C’est pourquoi, lorsque le temps de l’attentisme et de l’expectative s’est prolongé, le président Emile Lahoud ne pouvait laisser le pays tiraillé entre l’angoisse et les points d’interrogation, ce qui risquait de se répercuter, négativement, sur la monnaie et la confiance, tout en atténuant l’éclat et la brillance ayant marqué son élection face à l’opinion publique, 
Aussi, a-t-il appelé à de nouvelles consultations, partant du fait que le président Hariri qui a obtenu tant de voix, s’est excusé de former le nouveau Cabinet et n’est pas candidat à la présidence du Conseil; quiconque obtiendra la majorité sera le futur Premier ministre. Et il a bien fait d’agir de la sorte.

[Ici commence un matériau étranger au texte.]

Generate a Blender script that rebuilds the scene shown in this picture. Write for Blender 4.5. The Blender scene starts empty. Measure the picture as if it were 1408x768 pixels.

Pas de pari sur son appui ou son refus, car dans ce cas ce serait confronter des forces politiques qui appuient Emile Lahoud en profondeur, partant de leur foi en ses valeurs et du fait qu’il est issu d’une école nationale libanaise. Et ce, si nous sommes réellement sincères, ne nous adonnant pas au jeu des trois cartes auquel personne ne gagne. S’il est possible qu’on pourrait y gagner, ce serait avec un autre président n’ayant pas le poids, la moralité et l’opiniâtreté d’Emile Lahoud. Ce qui affecte le plus le président Hariri, c’est de vivre loin du pouvoir, de son prestige et de son éclat.
En conclusion, nous appelons à une largesse d’esprit et à une intégration saine, loin de l’impudence, de l’incitation et de la provocation, parce qu’elles portent en elles tous les périls.